Report from the Amsterdam Half Marathon written by Mick Greener

My Amsterdam Half Marathon

I’d been looking forward to racing the Amsterdam half marathon for several months now, as it would be my first race since sustaining a stress fracture in my knee five months earlier in May. The injury had taken the best part of three months to heal, by which time most of my fitness had gone, so going into the race my expectations were low, although the course is flat and my training for the previous two months had been good, so I knew a good time was still possible.

The start of the half marathon course is on the Stadionweg, a wide, straight road right in the heart of Amsterdam. I’d managed to secure a position maybe just 5 rows back from the starting line, and so I had a clean start at the gun without having to wait for thousands of people in front to cross the start line. The start wouldn’t be out of place at a proper cross-country race: it’s all pushing, shoving, elbows and jostling for position for the first 500 metres or so. Eventually the pack thins out but the noise doesn’t - the atmosphere in those first few kilometres is electric, there are crowds cheering and holding banners, shouting encouragement, and live music and bands playing at each kilometre marker.
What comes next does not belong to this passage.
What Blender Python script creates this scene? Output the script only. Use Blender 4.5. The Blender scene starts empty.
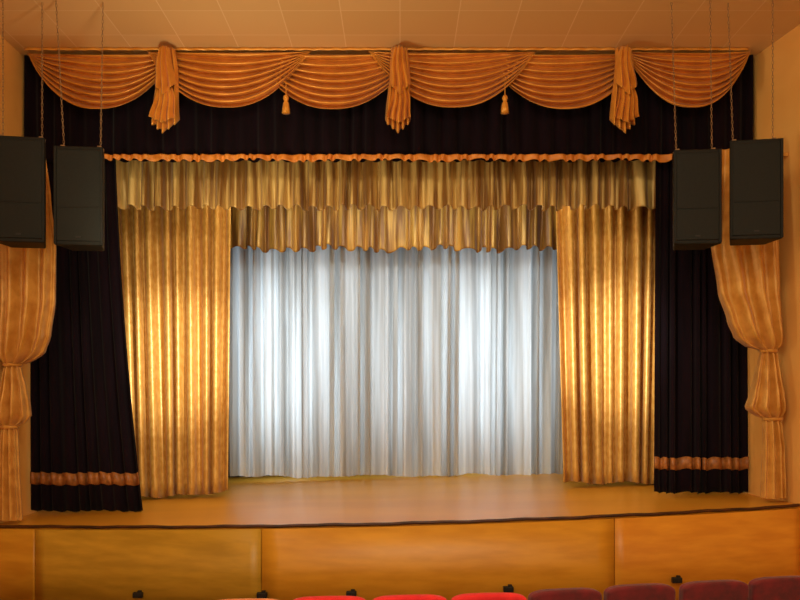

I’d managed to get caught up in the excitement of it all, and not having a specific goal in mind thanks to the injury, I’d just decided to go out and enjoy myself. After I’d gone through the first 5k in 17:47 however, I realised I would have to slow down or risk blowing up later in the race. After managing my pace more sensibly I went through 10k in 36:42 and the 10 mile mark in exactly 1 hour. With 5k to go, I suddenly realised that a PB was on the cards, if I had enough left in the tank after going out stupidly fast an hour earlier.

While the course was still flat, I was starting to hurt. I was running into the wind now and also having to contend with the stragglers from the marathon which had started earlier in the day. Trying to dodge runners at bottlenecks and water stations was costing precious seconds and my pace was slipping with each kilometre. With two kilometres to go, running through the scenic Vondelpark, I realised I was just off pace for the PB so I started the kick. The final 200 metres of the race is held on the track of the Olympic Stadium, by which time I knew I’d done it and could enjoy the last few seconds of the race. My final time was 1:19:31, a 16 second PB - and I was pleased to finish 65th out of over 15 000 runners.